The Christmas Shoes is by far my least favorite. The hate I have for that song is immense. It cannot be calculated just how much I hate it. I just hate it. So fucking much.
I worked at a cinema ten years back and one time the between-movies music in one screen apparently got stuck on White Christmas so EVERY TIME we went in to clean up it was playing that. I've come to hate that song. On the other hand, Fairytale of New York is the only time I get to hear a band I like on mainstream radio.
Fairytale of New York is objectively the best Christmas song because I get to sing the words "You scumbag, you maggot, you cheap lousy faggot," and someone else gets to call me "an old slut on junk".
A tangential rant; a couple years ago there was a big to-do about how they should change the lyrics to take out "faggot" but nobody seems to have objected to "slut". Nice. Not that I'm particularly in favour of taking out either but consistency would be nice.
my sister flew in last night, officially kicking off Family Holiday Times, and i'm already exhausted from all the human contact. i have two big family parties of 25+ people each to attend this weekend and i'm going to be in the car for 6 hours for one of them. plus we're really busy at work. i'm going to need to sleep for a week after the holidays are over.
I don't want to be alone on Christmas but I don't want to spend the day at my parents' home because it always ends up with us snapping at each other and I fucking HATE my mother's dogs.

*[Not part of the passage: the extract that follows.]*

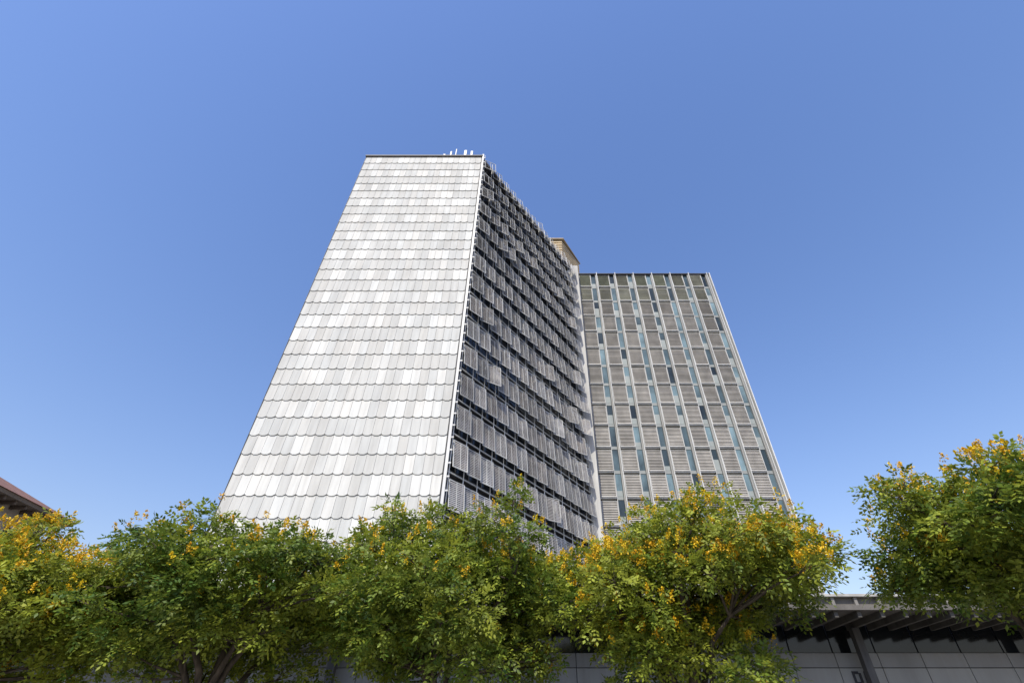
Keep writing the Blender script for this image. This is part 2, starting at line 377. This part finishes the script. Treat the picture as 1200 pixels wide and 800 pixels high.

I am visiting family, I expect a tense holiday. Their cat is super cool and the region I am visiting is super pretty. I am bringing distractions with me. Maybe I'll be lucky.
Things have been going mostly okay over here at chez my parents, but my mom is on one of her Weird Food Things. She keeps trying to get me to eat yogurt for all my meals, because she thinks that it's the only healthy food. But I don't really like yogurt, and I've also been noticing that dairy upsets my stomach. So that's been weird. (it's not at full ED-triggering levels yet, but still kind of not-great. I could probably talk to my mom about how the way she talks about food upsets me, but I am not really good at talking to my parents about, like, anything.) ETA: relatedly, Christmas Dinner has become a bit of a thing. My mom and grandmother are kind of passive aggressively arguing about the division of responsibility for the meal (and also about Swedish meatballs for some reason?), and it's kind of looking like we're gonna have meatballs and fruit salad, which is...not ideal, especially because I don't really eat meat and my grandmother doesn't eat fruit.
We ended up having spaghetti and meatballs, and I made some brussels sprouts, which was good. The fruit salad thing was more of a, like...passive aggressive logger heads issue? Like, each was going "Well you dont have to make dinner if you don't want to" "well I can make dinner I guess if you don't want to, I just thought you wanted to" back and forth until it seemed like the only thing that was definitely going to get made was a fruit salad. (Which actually didn't get made, because my dad, who was not privy to this conversation, ate all the bananas and apples this morning.) This is not high-stakes at all, just sort of a weird and exasperating thing that was happening to me that I wanted to tell the internet about.